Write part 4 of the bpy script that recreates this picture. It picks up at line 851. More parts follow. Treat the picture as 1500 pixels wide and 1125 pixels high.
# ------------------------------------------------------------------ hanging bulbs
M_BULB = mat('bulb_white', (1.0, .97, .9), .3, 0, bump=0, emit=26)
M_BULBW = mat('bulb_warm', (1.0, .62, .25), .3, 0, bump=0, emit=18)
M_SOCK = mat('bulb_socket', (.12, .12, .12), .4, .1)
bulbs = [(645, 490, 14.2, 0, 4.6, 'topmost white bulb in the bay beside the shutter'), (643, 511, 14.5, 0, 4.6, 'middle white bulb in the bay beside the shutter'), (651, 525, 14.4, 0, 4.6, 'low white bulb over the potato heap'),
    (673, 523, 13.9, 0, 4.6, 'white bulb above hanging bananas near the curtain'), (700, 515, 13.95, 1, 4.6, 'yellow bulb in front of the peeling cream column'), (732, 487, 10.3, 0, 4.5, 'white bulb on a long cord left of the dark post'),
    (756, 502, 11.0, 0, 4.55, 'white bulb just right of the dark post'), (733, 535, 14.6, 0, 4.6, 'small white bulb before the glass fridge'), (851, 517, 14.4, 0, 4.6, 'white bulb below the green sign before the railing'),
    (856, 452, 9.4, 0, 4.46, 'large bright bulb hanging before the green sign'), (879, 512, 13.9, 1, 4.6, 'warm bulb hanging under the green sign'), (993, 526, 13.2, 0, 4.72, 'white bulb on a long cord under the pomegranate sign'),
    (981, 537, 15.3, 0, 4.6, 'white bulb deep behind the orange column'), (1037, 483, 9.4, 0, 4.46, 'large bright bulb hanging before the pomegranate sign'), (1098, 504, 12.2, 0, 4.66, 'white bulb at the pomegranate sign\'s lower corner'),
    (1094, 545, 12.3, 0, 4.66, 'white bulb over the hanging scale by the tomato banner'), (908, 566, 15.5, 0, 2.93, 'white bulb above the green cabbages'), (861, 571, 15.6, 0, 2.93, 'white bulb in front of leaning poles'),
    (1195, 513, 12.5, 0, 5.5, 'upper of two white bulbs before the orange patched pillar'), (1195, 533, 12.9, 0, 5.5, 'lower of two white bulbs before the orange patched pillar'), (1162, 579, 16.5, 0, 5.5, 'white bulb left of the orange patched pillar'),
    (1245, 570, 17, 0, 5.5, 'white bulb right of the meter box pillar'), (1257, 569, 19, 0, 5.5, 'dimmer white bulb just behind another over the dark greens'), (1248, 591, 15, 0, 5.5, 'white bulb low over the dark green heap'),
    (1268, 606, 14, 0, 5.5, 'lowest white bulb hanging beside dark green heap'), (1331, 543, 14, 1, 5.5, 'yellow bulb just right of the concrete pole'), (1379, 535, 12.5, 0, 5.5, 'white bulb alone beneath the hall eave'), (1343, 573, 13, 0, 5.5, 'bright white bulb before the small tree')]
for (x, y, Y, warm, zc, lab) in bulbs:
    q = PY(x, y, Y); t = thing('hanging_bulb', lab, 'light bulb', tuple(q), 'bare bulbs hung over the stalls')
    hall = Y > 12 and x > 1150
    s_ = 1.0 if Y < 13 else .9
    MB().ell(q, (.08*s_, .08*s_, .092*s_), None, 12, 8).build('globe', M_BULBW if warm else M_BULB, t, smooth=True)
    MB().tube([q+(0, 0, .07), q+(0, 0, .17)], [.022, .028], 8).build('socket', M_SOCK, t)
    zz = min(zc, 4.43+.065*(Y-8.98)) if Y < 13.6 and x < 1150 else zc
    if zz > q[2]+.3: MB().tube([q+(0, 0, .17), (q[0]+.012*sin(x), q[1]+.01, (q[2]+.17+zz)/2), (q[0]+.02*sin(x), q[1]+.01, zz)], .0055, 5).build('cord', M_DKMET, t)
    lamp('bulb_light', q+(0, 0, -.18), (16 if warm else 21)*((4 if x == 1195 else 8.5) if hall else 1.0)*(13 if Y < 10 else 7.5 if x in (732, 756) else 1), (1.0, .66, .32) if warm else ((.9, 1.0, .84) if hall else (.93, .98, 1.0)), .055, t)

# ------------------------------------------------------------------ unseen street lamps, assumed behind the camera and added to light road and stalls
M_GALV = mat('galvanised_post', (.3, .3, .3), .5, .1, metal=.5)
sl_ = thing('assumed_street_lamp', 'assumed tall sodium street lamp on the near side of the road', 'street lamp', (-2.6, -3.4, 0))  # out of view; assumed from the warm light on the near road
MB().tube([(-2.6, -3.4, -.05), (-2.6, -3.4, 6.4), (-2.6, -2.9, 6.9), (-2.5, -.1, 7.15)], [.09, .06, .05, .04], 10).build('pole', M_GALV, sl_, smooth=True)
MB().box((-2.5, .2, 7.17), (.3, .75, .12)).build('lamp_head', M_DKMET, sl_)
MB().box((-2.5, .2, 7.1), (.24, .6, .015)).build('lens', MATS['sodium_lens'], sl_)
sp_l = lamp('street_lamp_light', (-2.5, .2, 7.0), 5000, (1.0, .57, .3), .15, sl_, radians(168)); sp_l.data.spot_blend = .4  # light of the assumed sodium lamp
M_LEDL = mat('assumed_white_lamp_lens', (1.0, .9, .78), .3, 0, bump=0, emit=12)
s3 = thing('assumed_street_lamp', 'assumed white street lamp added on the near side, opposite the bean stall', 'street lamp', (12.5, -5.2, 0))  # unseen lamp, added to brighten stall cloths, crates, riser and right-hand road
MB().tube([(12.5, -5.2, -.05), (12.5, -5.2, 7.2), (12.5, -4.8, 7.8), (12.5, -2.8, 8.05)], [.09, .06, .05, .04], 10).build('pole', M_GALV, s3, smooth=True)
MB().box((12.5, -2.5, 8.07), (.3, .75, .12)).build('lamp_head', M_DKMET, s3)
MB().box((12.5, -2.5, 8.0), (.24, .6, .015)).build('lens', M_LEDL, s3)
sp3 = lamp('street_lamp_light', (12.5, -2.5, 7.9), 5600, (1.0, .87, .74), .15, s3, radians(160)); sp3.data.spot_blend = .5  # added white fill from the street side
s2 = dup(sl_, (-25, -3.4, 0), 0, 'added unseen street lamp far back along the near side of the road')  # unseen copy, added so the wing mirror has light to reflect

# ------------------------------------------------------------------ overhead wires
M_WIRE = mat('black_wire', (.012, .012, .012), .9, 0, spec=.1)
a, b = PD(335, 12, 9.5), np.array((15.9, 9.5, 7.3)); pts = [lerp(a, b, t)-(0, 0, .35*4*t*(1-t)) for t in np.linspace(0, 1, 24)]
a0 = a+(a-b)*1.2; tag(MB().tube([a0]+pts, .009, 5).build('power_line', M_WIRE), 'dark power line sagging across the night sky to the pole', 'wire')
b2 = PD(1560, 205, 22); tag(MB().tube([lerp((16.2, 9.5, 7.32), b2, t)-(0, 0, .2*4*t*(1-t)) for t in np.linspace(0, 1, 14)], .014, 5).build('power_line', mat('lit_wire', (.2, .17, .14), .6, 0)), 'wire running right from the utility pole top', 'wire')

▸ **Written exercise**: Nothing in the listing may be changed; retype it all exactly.

▸ **Completed task**:
Write part 4 of the bpy script that recreates this picture. It picks up at line 851. More parts follow. Treat the picture as 1500 pixels wide and 1125 pixels high.
# ------------------------------------------------------------------ hanging bulbs
M_BULB = mat('bulb_white', (1.0, .97, .9), .3, 0, bump=0, emit=26)
M_BULBW = mat('bulb_warm', (1.0, .62, .25), .3, 0, bump=0, emit=18)
M_SOCK = mat('bulb_socket', (.12, .12, .12), .4, .1)
bulbs = [(645, 490, 14.2, 0, 4.6, 'topmost white bulb in the bay beside the shutter'), (643, 511, 14.5, 0, 4.6, 'middle white bulb in the bay beside the shutter'), (651, 525, 14.4, 0, 4.6, 'low white bulb over the potato heap'),
    (673, 523, 13.9, 0, 4.6, 'white bulb above hanging bananas near the curtain'), (700, 515, 13.95, 1, 4.6, 'yellow bulb in front of the peeling cream column'), (732, 487, 10.3, 0, 4.5, 'white bulb on a long cord left of the dark post'),
    (756, 502, 11.0, 0, 4.55, 'white bulb just right of the dark post'), (733, 535, 14.6, 0, 4.6, 'small white bulb before the glass fridge'), (851, 517, 14.4, 0, 4.6, 'white bulb below the green sign before the railing'),
    (856, 452, 9.4, 0, 4.46, 'large bright bulb hanging before the green sign'), (879, 512, 13.9, 1, 4.6, 'warm bulb hanging under the green sign'), (993, 526, 13.2, 0, 4.72, 'white bulb on a long cord under the pomegranate sign'),
    (981, 537, 15.3, 0, 4.6, 'white bulb deep behind the orange column'), (1037, 483, 9.4, 0, 4.46, 'large bright bulb hanging before the pomegranate sign'), (1098, 504, 12.2, 0, 4.66, 'white bulb at the pomegranate sign\'s lower corner'),
    (1094, 545, 12.3, 0, 4.66, 'white bulb over the hanging scale by the tomato banner'), (908, 566, 15.5, 0, 2.93, 'white bulb above the green cabbages'), (861, 571, 15.6, 0, 2.93, 'white bulb in front of leaning poles'),
    (1195, 513, 12.5, 0, 5.5, 'upper of two white bulbs before the orange patched pillar'), (1195, 533, 12.9, 0, 5.5, 'lower of two white bulbs before the orange patched pillar'), (1162, 579, 16.5, 0, 5.5, 'white bulb left of the orange patched pillar'),
    (1245, 570, 17, 0, 5.5, 'white bulb right of the meter box pillar'), (1257, 569, 19, 0, 5.5, 'dimmer white bulb just behind another over the dark greens'), (1248, 591, 15, 0, 5.5, 'white bulb low over the dark green heap'),
    (1268, 606, 14, 0, 5.5, 'lowest white bulb hanging beside dark green heap'), (1331, 543, 14, 1, 5.5, 'yellow bulb just right of the concrete pole'), (1379, 535, 12.5, 0, 5.5, 'white bulb alone beneath the hall eave'), (1343, 573, 13, 0, 5.5, 'bright white bulb before the small tree')]
for (x, y, Y, warm, zc, lab) in bulbs:
    q = PY(x, y, Y); t = thing('hanging_bulb', lab, 'light bulb', tuple(q), 'bare bulbs hung over the stalls')
    hall = Y > 12 and x > 1150
    s_ = 1.0 if Y < 13 else .9
    MB().ell(q, (.08*s_, .08*s_, .092*s_), None, 12, 8).build('globe', M_BULBW if warm else M_BULB, t, smooth=True)
    MB().tube([q+(0, 0, .07), q+(0, 0, .17)], [.022, .028], 8).build('socket', M_SOCK, t)
    zz = min(zc, 4.43+.065*(Y-8.98)) if Y < 13.6 and x < 1150 else zc
    if zz > q[2]+.3: MB().tube([q+(0, 0, .17), (q[0]+.012*sin(x), q[1]+.01, (q[2]+.17+zz)/2), (q[0]+.02*sin(x), q[1]+.01, zz)], .0055, 5).build('cord', M_DKMET, t)
    lamp('bulb_light', q+(0, 0, -.18), (16 if warm else 21)*((4 if x == 1195 else 8.5) if hall else 1.0)*(13 if Y < 10 else 7.5 if x in (732, 756) else 1), (1.0, .66, .32) if warm else ((.9, 1.0, .84) if hall else (.93, .98, 1.0)), .055, t)

# ------------------------------------------------------------------ unseen street lamps, assumed behind the camera and added to light road and stalls
M_GALV = mat('galvanised_post', (.3, .3, .3), .5, .1, metal=.5)
sl_ = thing('assumed_street_lamp', 'assumed tall sodium street lamp on the near side of the road', 'street lamp', (-2.6, -3.4, 0))  # out of view; assumed from the warm light on the near road
MB().tube([(-2.6, -3.4, -.05), (-2.6, -3.4, 6.4), (-2.6, -2.9, 6.9), (-2.5, -.1, 7.15)], [.09, .06, .05, .04], 10).build('pole', M_GALV, sl_, smooth=True)
MB().box((-2.5, .2, 7.17), (.3, .75, .12)).build('lamp_head', M_DKMET, sl_)
MB().box((-2.5, .2, 7.1), (.24, .6, .015)).build('lens', MATS['sodium_lens'], sl_)
sp_l = lamp('street_lamp_light', (-2.5, .2, 7.0), 5000, (1.0, .57, .3), .15, sl_, radians(168)); sp_l.data.spot_blend = .4  # light of the assumed sodium lamp
M_LEDL = mat('assumed_white_lamp_lens', (1.0, .9, .78), .3, 0, bump=0, emit=12)
s3 = thing('assumed_street_lamp', 'assumed white street lamp added on the near side, opposite the bean stall', 'street lamp', (12.5, -5.2, 0))  # unseen lamp, added to brighten stall cloths, crates, riser and right-hand road
MB().tube([(12.5, -5.2, -.05), (12.5, -5.2, 7.2), (12.5, -4.8, 7.8), (12.5, -2.8, 8.05)], [.09, .06, .05, .04], 10).build('pole', M_GALV, s3, smooth=True)
MB().box((12.5, -2.5, 8.07), (.3, .75, .12)).build('lamp_head', M_DKMET, s3)
MB().box((12.5, -2.5, 8.0), (.24, .6, .015)).build('lens', M_LEDL, s3)
sp3 = lamp('street_lamp_light', (12.5, -2.5, 7.9), 5600, (1.0, .87, .74), .15, s3, radians(160)); sp3.data.spot_blend = .5  # added white fill from the street side
s2 = dup(sl_, (-25, -3.4, 0), 0, 'added unseen street lamp far back along the near side of the road')  # unseen copy, added so the wing mirror has light to reflect

# ------------------------------------------------------------------ overhead wires
M_WIRE = mat('black_wire', (.012, .012, .012), .9, 0, spec=.1)
a, b = PD(335, 12, 9.5), np.array((15.9, 9.5, 7.3)); pts = [lerp(a, b, t)-(0, 0, .35*4*t*(1-t)) for t in np.linspace(0, 1, 24)]
a0 = a+(a-b)*1.2; tag(MB().tube([a0]+pts, .009, 5).build('power_line', M_WIRE), 'dark power line sagging across the night sky to the pole', 'wire')
b2 = PD(1560, 205, 22); tag(MB().tube([lerp((16.2, 9.5, 7.32), b2, t)-(0, 0, .2*4*t*(1-t)) for t in np.linspace(0, 1, 14)], .014, 5).build('power_line', mat('lit_wire', (.2, .17, .14), .6, 0)), 'wire running right from the utility pole top', 'wire')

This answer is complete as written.